It may be time to say goodbye to POTS.
That’s not an outdated reference to Anson Williams’ “Happy Days” character.” It’s a huge story regarding a paradigm shift in American communications. POTS is Plain Old Telephone Service.
AT&T has filed a petition with the FCC, asking that it be allowed to get out of the landline phone service. This is Ma Bell, the oldest and largest phone company in the nation. They want to expand in broadband and cellular, but say:
“…the business model for legacy phone services is in a death spiral. Revenues from POTS are plummeting as customers cut their landlines in favor of the convenience and advanced features of wireless and VoIP services. At the same time, due to the high fixed costs of providing POTS, every customer who abandons this service raises the average cost-per-line to serve the remaining customers. With an outdated product, falling revenues, and rising costs, the POTS business is unsuitable for the long run….
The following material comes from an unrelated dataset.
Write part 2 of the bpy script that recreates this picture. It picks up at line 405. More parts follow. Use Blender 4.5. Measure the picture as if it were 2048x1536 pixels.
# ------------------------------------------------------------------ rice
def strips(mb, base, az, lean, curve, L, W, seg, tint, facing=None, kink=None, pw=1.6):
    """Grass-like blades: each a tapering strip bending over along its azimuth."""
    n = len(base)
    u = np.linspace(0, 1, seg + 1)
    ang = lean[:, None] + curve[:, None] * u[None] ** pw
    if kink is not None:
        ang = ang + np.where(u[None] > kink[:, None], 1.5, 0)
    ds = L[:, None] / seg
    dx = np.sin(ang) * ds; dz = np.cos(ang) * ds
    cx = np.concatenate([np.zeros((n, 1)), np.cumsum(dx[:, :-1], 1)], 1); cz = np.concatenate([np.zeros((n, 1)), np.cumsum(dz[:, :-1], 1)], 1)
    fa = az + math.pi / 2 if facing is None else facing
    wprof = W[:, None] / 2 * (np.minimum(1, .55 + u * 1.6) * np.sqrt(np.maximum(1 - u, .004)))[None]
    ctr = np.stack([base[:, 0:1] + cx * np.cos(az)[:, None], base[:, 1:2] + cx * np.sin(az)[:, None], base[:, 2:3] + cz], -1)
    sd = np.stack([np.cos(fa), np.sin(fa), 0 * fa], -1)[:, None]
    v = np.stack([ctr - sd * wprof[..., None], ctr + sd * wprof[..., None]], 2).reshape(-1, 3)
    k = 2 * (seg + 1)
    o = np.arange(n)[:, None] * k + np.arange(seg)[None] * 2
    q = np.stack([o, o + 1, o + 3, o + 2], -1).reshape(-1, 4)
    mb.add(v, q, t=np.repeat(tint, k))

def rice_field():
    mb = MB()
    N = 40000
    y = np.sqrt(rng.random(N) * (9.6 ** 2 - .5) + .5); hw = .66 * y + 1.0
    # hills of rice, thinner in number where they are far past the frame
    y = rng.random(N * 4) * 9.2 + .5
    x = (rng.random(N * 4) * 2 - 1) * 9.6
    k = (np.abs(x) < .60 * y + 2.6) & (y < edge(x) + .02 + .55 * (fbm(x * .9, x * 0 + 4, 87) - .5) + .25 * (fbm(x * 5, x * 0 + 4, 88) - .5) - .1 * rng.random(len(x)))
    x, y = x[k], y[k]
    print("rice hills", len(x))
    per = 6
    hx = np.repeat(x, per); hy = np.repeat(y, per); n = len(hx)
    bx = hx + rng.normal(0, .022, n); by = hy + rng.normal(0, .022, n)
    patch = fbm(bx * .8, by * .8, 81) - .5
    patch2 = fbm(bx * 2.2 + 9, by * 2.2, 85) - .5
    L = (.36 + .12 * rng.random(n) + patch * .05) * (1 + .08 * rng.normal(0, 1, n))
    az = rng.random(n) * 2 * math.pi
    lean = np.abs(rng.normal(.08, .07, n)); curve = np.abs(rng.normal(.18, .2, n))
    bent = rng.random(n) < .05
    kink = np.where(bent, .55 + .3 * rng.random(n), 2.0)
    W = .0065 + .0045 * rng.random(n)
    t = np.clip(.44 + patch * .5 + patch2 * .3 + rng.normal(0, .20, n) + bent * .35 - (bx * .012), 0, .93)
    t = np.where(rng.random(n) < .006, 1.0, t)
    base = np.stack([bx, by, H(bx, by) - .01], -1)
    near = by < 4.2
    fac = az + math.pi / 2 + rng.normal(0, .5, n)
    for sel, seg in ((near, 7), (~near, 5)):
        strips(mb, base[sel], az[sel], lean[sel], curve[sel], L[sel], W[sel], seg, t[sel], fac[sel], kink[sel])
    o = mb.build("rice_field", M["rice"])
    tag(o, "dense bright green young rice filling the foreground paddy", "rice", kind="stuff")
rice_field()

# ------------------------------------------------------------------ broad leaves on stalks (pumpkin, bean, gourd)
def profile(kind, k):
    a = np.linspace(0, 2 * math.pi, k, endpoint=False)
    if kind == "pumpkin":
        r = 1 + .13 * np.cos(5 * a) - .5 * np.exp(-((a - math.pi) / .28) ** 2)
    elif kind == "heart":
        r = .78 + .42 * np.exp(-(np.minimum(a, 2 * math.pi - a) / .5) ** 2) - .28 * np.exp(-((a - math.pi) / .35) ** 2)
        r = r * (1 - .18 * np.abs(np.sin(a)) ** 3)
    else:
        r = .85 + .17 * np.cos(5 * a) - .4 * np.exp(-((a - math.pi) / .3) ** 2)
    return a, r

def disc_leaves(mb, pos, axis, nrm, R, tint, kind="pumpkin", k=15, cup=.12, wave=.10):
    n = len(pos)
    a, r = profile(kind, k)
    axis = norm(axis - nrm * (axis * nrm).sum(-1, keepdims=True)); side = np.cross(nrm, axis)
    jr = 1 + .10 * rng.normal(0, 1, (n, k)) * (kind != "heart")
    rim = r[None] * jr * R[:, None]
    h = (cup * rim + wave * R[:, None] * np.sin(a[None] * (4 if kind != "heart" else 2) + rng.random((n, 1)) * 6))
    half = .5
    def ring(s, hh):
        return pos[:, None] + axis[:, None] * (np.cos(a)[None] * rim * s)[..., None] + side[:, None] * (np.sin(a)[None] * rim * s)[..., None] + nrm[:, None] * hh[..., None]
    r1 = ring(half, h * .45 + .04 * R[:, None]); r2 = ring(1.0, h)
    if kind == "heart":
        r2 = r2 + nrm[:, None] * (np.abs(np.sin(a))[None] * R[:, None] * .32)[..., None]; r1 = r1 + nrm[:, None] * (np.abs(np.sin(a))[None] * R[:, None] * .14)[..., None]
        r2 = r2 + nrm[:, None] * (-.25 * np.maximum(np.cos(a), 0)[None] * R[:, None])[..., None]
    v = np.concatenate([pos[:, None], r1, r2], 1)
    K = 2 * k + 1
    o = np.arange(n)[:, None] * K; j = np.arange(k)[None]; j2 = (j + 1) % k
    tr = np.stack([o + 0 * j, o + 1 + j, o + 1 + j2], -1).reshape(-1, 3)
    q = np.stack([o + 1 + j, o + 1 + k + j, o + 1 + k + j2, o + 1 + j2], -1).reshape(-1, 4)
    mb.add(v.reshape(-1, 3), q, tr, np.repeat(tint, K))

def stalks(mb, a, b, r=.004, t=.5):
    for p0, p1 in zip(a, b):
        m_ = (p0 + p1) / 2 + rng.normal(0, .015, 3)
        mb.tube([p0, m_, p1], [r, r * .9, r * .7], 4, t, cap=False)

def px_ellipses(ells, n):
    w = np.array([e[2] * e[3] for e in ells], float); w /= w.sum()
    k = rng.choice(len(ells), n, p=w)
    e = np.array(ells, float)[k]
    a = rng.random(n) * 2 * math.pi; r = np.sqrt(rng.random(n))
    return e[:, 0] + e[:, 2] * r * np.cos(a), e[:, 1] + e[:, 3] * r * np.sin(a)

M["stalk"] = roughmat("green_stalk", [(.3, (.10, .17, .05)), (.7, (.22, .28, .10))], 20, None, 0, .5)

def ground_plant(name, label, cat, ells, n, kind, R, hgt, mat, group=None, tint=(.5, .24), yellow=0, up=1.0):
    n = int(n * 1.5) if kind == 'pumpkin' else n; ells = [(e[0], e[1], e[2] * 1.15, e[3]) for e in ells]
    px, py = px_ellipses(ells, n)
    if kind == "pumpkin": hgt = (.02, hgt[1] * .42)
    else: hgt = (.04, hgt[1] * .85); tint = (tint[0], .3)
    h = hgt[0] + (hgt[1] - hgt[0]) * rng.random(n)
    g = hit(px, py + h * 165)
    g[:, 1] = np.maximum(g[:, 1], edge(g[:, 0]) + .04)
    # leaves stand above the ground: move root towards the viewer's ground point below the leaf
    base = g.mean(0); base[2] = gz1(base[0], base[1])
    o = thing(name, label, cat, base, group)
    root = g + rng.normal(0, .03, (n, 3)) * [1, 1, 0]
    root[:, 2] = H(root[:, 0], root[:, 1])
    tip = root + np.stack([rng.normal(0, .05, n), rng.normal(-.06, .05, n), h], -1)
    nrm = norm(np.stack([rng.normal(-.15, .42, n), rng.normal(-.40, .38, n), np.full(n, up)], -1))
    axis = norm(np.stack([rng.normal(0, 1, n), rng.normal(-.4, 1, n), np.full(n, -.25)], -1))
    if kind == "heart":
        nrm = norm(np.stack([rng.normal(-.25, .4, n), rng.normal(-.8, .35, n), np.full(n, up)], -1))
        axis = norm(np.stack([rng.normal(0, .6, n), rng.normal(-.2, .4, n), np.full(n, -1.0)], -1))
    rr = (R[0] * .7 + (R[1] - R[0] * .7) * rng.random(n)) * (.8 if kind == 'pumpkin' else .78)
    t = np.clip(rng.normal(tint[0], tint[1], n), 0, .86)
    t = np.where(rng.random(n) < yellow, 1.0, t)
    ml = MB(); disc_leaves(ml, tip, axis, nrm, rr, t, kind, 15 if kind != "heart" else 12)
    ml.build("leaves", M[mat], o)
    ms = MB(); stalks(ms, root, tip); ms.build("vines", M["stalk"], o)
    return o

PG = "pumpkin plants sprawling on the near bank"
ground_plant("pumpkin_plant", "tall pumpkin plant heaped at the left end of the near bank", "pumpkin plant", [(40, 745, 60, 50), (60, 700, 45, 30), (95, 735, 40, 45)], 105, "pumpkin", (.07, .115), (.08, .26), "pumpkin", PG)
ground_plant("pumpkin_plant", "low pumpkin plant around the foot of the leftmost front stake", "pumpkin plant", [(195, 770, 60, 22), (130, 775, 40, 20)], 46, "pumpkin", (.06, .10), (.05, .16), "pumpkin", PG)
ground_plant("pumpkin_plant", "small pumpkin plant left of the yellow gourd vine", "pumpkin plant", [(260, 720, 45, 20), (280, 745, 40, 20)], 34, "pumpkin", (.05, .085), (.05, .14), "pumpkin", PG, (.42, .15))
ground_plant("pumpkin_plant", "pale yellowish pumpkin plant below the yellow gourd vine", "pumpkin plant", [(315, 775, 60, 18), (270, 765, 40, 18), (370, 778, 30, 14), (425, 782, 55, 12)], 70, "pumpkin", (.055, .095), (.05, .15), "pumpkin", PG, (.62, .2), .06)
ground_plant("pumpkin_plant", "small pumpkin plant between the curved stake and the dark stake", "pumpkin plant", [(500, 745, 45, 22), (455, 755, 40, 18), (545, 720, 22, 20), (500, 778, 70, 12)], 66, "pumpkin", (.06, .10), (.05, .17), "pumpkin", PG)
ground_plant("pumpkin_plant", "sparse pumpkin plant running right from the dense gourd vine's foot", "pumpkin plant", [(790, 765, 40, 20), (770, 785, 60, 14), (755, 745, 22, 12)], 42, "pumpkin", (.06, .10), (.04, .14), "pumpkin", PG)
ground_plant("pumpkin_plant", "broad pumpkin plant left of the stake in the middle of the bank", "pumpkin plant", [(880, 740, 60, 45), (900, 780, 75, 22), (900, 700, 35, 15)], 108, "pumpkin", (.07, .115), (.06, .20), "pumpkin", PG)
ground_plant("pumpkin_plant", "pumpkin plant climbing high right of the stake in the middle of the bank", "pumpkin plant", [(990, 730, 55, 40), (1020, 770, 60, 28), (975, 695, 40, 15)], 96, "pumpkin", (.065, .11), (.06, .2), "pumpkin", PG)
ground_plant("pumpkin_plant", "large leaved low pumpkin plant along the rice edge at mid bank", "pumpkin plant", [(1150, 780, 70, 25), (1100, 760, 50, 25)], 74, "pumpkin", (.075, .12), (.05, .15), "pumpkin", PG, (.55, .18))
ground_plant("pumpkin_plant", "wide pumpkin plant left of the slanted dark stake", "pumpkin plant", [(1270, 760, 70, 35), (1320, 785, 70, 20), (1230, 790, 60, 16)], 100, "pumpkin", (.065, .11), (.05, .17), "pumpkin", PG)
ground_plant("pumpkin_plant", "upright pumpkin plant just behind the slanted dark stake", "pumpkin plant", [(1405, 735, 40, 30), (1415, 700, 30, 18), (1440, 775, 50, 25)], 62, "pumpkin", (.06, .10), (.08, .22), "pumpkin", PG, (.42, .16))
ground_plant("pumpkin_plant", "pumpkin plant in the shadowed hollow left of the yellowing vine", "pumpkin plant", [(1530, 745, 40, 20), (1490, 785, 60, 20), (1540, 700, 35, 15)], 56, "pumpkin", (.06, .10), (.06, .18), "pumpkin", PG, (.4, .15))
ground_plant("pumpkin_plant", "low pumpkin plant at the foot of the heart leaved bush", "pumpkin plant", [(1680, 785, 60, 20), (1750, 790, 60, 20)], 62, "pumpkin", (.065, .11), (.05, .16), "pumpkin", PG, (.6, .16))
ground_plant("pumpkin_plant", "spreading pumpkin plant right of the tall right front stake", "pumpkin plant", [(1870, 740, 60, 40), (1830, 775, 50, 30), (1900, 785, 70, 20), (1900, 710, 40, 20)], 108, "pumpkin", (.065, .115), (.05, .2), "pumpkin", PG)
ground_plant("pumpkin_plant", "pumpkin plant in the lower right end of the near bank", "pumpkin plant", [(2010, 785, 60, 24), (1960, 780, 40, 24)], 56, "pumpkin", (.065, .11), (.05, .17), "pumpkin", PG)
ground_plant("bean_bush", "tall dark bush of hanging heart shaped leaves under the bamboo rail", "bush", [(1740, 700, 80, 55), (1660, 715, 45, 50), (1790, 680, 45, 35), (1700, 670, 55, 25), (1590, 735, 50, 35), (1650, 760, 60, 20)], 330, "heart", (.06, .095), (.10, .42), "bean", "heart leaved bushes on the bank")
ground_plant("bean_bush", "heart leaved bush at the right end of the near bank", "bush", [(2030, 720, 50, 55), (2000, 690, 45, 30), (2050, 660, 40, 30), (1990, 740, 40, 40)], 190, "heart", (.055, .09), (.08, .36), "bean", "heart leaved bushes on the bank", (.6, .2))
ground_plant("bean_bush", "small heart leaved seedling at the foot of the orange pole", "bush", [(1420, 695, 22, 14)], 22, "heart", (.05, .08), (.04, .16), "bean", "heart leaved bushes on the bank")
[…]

Due to technological advances, changes in customer preferences, and market forces, the question is when, not if, POTS service…will become obsolete.”
We already have a generation of people, like my daughter, who rarely use anything but their cellphone. And since her current phone number will go with her wherever she goes in her life, and all she has to do is upgrade the actual phone she carries every few years, she’s unlikely to ever have a landline once she leaves our home.
What a change in one generation.
As a child of the 60s, we had one phone in the house, just like everyone else. The whole family shared it, it didn’t move very far, and the cord was tangled forever after you made your first call. You paid for each call in “message units,” the price of the call changed depending on the time of day, and calling outside the immediate area was such a big deal that if someone walked in while you were talking to a relative in another state, you’d silence them immediately by saying, “Be quiet, I’m on long distance!”
I remember when I saw my first “princess phone” at a neighbor’s house and marveled at how it had push buttons instead of the old rotary front. Then came a phone that hung on the wall of our kitchen — it had a keypad! — and soon we had two phones in the house, then three.
I got my first mobile phone when my wife was pregnant with our daughter 16 years ago. It wasn’t one of the original “brick” phones, but it had that horrible little antenna, even worse call quality, and a battery that lasted almost the entire 30 minutes I commuted to work.
Now, my wife and daughter and I each have a cell phone that we carry everywhere that is more like a pocket computer than a simple communications device. With phones like those, who needs a landline? We wouldn’t be abandoning AT&T because of our iPhone contracts (despite the ad onslaught by Verizon, I have very few problems with call coverage), but we do have some friends who no longer have a “home phone,” and we’re thinking about it, too.